Nov. 29 (UPI) — A Beijing court has sentenced Dong Yuyu, a former journalist for a Chinese state-run newspaper, to seven years in prison on charges of espionage, his family said Friday.

Dong, 62, a deputy editor and columnist for Guangming Daily, was detained in February 2022 while meeting Japanese diplomats, including then-ambassador Hideo Tarumi, at a Beijing hotel. He was subsequently held incommunicado for six months.

Although his trial finished in July of 2023, the verdict was repeatedly delayed until it was read in a court on Friday.

In a statement on Friday, his family said the verdict claimed the Japanese diplomats Dong met the day he was arrested were agents of an “espionage organization,” specifically identifying the Japanese embassy in Beijing.

“We are shocked that the Chinese authorities would blatantly deem a foreign embassy as an ‘espionage organization’ and accuse the former Japanese ambassador and his fellow diplomats of being spies,” Dong’s family said.

“Every sensible Chinese citizen should be appalled by this reasoning.
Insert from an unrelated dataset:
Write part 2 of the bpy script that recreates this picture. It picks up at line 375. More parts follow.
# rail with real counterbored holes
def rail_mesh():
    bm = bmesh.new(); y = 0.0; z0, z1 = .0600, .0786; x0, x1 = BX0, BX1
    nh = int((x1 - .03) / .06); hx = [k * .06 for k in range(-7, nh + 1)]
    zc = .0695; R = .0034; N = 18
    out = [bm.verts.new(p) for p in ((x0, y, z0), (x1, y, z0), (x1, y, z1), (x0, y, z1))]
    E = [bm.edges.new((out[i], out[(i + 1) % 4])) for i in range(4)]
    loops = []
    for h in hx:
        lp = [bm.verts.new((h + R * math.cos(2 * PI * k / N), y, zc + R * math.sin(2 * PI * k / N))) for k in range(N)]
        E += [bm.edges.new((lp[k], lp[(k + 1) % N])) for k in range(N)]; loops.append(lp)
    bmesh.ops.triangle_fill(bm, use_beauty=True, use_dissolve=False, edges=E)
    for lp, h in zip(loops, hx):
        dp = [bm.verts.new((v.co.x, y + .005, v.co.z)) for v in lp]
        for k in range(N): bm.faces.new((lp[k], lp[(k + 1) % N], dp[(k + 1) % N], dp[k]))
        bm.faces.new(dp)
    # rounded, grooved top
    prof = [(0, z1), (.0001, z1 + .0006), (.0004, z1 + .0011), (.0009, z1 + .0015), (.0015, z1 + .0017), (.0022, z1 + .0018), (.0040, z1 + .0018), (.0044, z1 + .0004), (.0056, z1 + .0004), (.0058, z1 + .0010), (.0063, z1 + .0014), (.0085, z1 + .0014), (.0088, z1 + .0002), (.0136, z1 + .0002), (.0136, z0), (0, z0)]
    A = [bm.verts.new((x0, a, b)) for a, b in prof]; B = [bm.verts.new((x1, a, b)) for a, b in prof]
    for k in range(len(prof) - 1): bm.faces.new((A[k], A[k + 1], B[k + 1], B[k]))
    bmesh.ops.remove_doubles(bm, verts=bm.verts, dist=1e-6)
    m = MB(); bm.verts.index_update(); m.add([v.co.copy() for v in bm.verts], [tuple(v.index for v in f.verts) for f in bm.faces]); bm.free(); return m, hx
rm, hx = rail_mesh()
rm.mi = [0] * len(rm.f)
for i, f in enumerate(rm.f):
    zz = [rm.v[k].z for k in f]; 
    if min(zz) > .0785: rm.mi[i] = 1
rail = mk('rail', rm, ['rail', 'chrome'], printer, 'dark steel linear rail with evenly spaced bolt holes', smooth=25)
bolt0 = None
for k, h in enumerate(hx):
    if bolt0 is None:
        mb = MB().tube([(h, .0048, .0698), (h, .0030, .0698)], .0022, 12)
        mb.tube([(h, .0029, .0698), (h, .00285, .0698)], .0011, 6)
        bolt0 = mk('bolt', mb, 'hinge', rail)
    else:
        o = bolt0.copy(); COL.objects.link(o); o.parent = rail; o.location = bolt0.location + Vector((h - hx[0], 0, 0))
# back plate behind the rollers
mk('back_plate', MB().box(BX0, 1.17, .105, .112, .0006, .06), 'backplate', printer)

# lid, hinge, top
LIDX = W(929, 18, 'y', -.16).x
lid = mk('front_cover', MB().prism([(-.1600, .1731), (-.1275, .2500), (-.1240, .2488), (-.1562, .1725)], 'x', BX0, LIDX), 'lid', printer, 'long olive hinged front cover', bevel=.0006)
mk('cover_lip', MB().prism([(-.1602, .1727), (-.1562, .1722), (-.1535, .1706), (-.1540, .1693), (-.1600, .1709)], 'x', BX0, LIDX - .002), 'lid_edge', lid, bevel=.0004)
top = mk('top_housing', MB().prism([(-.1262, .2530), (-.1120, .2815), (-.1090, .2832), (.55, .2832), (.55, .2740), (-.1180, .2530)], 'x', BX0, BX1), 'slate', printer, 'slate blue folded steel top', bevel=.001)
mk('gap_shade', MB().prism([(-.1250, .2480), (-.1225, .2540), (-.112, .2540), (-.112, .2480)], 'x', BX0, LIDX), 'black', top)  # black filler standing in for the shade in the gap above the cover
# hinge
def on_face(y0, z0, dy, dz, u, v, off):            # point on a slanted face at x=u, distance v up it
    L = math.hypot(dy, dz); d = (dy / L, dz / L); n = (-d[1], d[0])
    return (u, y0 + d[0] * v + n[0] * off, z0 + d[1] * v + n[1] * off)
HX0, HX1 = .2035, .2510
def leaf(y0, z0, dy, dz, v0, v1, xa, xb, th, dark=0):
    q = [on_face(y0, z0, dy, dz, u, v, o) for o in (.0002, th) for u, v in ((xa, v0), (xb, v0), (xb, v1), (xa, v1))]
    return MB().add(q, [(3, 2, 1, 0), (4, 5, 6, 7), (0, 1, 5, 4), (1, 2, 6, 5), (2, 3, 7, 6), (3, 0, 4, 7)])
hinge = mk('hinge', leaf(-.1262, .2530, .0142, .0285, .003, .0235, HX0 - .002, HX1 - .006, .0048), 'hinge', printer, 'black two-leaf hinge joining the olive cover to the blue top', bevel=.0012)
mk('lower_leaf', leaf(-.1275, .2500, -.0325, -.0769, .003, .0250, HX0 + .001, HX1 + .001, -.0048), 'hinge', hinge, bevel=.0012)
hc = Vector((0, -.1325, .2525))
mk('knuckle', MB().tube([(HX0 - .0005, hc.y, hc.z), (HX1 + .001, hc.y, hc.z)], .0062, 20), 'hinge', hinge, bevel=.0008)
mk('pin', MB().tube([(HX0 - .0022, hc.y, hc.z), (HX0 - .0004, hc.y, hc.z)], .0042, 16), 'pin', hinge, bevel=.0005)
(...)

So should every foreigner who wishes to meaningfully engage with China and its people.”

The statement said Dong was sentenced “on no evidence” for a crime “that requires that the prosecution prove that the defendant knowingly acted on behalf of ‘espionage organizations’ and their agents.”

“Yuyu is being persecuted for the independence he has demonstrated during a lifetime spent as a journalist,” his family said. “Yuyu is also being targeted for his principled engagement with the outside world.”

The family further warned that Friday’s verdict puts thousands of Chinese scholars and professionals who interact with the international community at risk. Any fellowship could be grounds for arrest and evidence of violating national security laws, they said.

“Yuyu’s yearslong detention has already had a chilling effect on Sino-Japanese ties, and his verdict today could irrevocably damage relations at the highest level,” they continued.

“Yuyu’s conviction effectively marks the end of ‘people-to-people diplomacy,’ a method of engagement the Chinese authorities have always claimed to champion.”

The verdict is expected to attract condemnation from democratic nations and free speech organizations.

The Committee to Protect Journalist issued a brief statement Friday criticizing the ruling.

“The verdict is a travesty of justice and Dong Yuyu must be reunited with his family immediately,” it said on X.